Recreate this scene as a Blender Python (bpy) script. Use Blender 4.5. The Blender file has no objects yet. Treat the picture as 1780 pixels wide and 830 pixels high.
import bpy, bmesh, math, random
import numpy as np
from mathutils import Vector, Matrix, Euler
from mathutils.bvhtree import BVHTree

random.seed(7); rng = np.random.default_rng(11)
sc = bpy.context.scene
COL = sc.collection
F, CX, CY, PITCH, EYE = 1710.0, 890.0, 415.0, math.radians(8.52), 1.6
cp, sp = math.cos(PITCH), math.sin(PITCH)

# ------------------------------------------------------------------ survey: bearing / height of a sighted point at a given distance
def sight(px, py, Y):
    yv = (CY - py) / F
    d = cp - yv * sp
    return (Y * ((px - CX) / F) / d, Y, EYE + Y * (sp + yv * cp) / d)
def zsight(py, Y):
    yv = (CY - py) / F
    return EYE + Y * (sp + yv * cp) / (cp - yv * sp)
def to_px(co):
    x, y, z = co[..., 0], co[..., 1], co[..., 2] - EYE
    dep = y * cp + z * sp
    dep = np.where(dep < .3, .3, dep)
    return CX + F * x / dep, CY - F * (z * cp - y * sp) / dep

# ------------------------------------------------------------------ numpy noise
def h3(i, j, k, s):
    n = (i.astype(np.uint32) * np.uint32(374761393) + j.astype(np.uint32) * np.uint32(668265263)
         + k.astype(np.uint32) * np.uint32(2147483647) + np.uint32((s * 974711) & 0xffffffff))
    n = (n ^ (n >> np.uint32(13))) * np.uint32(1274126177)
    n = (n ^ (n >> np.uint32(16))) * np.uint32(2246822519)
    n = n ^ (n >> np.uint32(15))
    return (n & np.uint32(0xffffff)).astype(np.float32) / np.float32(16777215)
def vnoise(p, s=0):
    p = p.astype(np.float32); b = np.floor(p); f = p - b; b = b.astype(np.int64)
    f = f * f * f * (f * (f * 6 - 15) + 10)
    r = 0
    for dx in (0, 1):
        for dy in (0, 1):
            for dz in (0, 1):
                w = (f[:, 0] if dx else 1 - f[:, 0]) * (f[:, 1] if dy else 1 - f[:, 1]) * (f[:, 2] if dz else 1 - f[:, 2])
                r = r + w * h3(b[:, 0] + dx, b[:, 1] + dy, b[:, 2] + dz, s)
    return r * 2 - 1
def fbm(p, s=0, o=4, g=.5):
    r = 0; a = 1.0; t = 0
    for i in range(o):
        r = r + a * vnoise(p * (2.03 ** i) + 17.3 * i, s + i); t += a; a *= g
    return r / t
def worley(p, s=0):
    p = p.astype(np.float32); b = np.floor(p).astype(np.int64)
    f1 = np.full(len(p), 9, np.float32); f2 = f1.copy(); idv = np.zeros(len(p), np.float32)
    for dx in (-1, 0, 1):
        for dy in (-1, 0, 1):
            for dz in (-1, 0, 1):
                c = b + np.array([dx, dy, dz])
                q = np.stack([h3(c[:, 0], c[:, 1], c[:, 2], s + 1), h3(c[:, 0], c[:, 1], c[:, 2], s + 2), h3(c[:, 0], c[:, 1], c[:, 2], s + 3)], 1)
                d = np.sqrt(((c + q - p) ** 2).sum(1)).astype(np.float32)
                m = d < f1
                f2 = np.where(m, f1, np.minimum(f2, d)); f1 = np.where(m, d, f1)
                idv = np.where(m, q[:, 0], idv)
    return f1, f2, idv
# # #
■ WRITTEN PROBLEM ■
Exactly repeat the lines running from the top of the listing to the line bearing "return CX +", both of those lines included, and only them.

■ CORRECT RESULT ■
Recreate this scene as a Blender Python (bpy) script. Use Blender 4.5. The Blender file has no objects yet. Treat the picture as 1780 pixels wide and 830 pixels high.
import bpy, bmesh, math, random
import numpy as np
from mathutils import Vector, Matrix, Euler
from mathutils.bvhtree import BVHTree

random.seed(7); rng = np.random.default_rng(11)
sc = bpy.context.scene
COL = sc.collection
F, CX, CY, PITCH, EYE = 1710.0, 890.0, 415.0, math.radians(8.52), 1.6
cp, sp = math.cos(PITCH), math.sin(PITCH)

# ------------------------------------------------------------------ survey: bearing / height of a sighted point at a given distance
def sight(px, py, Y):
    yv = (CY - py) / F
    d = cp - yv * sp
    return (Y * ((px - CX) / F) / d, Y, EYE + Y * (sp + yv * cp) / d)
def zsight(py, Y):
    yv = (CY - py) / F
    return EYE + Y * (sp + yv * cp) / (cp - yv * sp)
def to_px(co):
    x, y, z = co[..., 0], co[..., 1], co[..., 2] - EYE
    dep = y * cp + z * sp
    dep = np.where(dep < .3, .3, dep)
    return CX + F * x / dep, CY - F * (z * cp - y * sp) / dep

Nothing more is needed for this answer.